Richard Hearnturns into Scientific Dad

I’m looking for funding for this column. I’d like to feed some scientific research into Distracted Dad, give it a few specific, quantifiable facts to stop it being so anecdotal. I realised this in the park. The Boy had just said something funny about a dinosaur and Youngest™ was pointing a dog when…
There I go again. Another ruddy anecdote. Facts and figures. That’s the future. It would have been nice to present some answers this week, but without appropriate measuring equipment and people in lab coats with time to kill, I’m thinking of this column as more about letting you know some of the questions. Some of the areas where funding would be most appreciated, in order to turn ‘Distracted Dad‘ into ‘Scientific Dad’.

“A graph could be plotted showing how that car journey varies over time” 

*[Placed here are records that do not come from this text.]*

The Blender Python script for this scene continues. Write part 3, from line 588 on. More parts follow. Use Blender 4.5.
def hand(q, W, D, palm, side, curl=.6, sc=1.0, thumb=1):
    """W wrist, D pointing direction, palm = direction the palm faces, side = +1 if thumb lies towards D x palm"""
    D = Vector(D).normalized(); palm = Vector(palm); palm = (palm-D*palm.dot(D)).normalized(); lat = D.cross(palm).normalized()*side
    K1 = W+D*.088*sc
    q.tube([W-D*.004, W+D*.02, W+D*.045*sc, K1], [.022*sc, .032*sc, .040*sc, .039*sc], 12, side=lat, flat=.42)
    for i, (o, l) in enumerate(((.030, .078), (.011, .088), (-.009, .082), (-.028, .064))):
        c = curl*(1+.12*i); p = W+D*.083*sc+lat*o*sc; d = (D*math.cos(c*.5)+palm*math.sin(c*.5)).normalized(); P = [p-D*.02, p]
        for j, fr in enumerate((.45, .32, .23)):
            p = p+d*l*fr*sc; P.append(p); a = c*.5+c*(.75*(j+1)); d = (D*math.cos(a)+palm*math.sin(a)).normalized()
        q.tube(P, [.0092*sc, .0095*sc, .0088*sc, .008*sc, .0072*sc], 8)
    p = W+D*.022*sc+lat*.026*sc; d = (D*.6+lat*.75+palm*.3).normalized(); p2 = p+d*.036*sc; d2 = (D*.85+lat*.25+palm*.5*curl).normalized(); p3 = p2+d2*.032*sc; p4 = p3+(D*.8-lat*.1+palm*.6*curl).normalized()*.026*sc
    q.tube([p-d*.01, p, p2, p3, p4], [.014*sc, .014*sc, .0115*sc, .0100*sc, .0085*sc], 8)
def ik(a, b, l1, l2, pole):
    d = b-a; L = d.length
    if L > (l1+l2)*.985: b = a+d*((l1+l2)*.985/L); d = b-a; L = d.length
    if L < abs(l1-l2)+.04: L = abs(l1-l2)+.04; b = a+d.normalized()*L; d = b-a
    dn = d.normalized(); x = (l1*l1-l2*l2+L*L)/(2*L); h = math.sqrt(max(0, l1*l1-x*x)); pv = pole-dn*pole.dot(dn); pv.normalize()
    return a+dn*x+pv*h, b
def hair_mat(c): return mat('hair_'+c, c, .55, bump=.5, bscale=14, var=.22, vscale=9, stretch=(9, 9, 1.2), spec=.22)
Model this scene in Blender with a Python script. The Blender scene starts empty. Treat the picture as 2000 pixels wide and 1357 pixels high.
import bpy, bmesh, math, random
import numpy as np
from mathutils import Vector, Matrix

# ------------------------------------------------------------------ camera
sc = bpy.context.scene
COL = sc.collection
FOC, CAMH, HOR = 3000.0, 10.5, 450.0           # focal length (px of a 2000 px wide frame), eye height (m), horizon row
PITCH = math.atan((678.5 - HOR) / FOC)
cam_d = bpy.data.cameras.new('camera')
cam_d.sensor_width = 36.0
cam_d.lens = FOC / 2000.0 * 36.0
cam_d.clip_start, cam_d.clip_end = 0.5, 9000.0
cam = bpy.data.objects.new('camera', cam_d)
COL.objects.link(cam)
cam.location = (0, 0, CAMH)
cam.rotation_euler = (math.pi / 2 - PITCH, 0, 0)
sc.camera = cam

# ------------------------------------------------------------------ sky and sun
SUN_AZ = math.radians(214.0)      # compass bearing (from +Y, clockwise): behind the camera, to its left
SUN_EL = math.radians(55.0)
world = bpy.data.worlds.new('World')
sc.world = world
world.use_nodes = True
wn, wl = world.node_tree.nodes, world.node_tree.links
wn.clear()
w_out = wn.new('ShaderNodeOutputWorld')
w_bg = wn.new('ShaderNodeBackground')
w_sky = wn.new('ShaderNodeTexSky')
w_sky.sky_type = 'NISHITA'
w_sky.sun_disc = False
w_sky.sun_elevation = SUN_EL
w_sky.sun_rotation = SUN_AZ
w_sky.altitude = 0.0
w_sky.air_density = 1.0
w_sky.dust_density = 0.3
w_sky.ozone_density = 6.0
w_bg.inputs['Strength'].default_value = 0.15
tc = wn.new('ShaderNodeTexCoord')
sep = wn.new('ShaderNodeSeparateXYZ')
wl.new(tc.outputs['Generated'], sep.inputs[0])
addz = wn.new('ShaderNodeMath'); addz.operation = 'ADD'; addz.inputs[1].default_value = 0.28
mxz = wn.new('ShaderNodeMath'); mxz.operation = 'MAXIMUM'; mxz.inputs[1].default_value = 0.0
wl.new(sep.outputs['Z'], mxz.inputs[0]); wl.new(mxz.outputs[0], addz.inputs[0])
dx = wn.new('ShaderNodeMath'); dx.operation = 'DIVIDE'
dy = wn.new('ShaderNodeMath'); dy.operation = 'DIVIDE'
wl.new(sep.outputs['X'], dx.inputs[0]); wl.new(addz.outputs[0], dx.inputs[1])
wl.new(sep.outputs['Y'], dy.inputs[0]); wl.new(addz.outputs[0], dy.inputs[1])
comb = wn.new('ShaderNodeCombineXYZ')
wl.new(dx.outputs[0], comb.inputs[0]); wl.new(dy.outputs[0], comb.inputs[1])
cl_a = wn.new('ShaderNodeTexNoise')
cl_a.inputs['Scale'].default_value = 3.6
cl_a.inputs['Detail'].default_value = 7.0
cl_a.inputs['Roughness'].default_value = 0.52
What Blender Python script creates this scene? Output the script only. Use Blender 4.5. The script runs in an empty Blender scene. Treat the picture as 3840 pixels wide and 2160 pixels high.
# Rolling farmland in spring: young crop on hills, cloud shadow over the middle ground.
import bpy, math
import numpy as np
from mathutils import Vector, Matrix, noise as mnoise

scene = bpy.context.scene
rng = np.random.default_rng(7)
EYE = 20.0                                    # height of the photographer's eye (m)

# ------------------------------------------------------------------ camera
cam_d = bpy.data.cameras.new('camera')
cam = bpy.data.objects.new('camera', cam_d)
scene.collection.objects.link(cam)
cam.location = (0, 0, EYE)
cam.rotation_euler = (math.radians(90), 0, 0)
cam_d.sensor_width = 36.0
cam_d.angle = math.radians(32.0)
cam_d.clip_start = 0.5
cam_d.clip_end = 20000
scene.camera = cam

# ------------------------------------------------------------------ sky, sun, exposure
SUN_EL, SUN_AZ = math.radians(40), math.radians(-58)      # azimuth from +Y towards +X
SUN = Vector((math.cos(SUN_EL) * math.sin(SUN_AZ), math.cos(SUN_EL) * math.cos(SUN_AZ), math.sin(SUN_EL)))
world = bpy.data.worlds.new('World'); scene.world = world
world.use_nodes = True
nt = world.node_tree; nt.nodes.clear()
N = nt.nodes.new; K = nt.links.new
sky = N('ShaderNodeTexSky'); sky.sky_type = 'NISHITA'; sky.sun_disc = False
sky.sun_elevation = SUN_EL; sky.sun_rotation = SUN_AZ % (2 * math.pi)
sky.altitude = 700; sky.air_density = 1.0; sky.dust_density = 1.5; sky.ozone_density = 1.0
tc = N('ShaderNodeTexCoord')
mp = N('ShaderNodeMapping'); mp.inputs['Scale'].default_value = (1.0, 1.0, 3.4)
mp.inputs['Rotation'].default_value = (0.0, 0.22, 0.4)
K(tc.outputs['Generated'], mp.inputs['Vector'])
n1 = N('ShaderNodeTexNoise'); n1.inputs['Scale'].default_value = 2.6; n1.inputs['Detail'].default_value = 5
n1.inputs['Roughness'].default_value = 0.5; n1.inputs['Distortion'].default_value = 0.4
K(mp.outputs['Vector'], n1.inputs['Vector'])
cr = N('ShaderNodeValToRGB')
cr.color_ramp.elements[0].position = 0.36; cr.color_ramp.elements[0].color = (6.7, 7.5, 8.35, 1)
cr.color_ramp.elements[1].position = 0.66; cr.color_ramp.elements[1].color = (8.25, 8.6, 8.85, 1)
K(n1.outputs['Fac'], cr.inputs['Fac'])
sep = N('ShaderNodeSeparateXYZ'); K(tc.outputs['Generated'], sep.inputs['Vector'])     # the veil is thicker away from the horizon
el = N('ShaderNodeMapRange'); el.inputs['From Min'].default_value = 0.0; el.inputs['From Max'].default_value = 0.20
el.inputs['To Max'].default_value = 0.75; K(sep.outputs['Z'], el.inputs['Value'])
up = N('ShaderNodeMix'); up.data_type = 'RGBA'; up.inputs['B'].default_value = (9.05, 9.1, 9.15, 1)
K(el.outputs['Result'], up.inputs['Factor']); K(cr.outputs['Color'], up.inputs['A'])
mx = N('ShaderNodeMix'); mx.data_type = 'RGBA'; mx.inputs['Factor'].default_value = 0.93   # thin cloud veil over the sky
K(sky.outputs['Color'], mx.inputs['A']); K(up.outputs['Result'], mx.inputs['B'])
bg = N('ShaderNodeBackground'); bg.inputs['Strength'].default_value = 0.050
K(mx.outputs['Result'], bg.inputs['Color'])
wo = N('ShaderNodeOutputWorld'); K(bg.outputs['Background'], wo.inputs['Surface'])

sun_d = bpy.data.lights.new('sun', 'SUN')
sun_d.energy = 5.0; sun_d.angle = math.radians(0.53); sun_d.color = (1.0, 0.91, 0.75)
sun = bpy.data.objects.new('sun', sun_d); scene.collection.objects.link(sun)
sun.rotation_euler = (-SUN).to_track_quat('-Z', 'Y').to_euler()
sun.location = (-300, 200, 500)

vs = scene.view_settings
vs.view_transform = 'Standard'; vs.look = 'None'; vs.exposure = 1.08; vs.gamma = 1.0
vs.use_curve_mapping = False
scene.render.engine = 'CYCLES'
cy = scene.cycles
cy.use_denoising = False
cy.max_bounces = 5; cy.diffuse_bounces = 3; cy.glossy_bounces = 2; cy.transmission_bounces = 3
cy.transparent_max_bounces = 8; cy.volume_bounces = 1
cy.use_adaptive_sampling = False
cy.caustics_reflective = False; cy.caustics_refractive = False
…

For example, I could have a heart monitor fitted to assess the comparative stresses of getting children ready for the school run in the morning versus a long car journey. A graph could be plotted showing how that car journey varies over time (dipping near Crawley perhaps, but then peaking somewhere near Heathrow).

A Venn diagram could put meals that Youngest™, The Boy, my wife and I like in various circles. Would they cross showing a large area of harmonious shading, or resemble instead a row of port holes, separate and not even close to overlapping?

A pedometer and GPS could show once and for all the route taken using a pushchair on the average shopping trip. It would be instructive the know the exact deviations taken to find lifts and slopes, plus those random up and down the aisle trips that are necessary to either get Youngest™ off to sleep or keep him amused while you decide on a purchase.
Parenting percentages. Dad diagrams. Fatherhood facts. That’s what any benefactor would get for their money. A pie chart could show the proportion of time I spend asleep as a wedge in a circle representing the amount of time I’d like to spend asleep. I don’t want to guess at things like that.

Probability could also be expressed. The likelihood that the moment a meal comes when I’m in a restaurant, one child will want the toilet (high probability). Later in the same meal, when my wife has taken The Boy to the toilet, and the waiter comes and asks which flavour he wants for his free ice cream, the chances that I will get the choice right (low probability).

Just send your cheques in to the Latest Magazine address. I don’t mind if it comes from more than one source; I’m no purist. What I will say is this: until the funding stream arrives I’m afraid it will have to go back to the old anecdotal approach. You have been warned.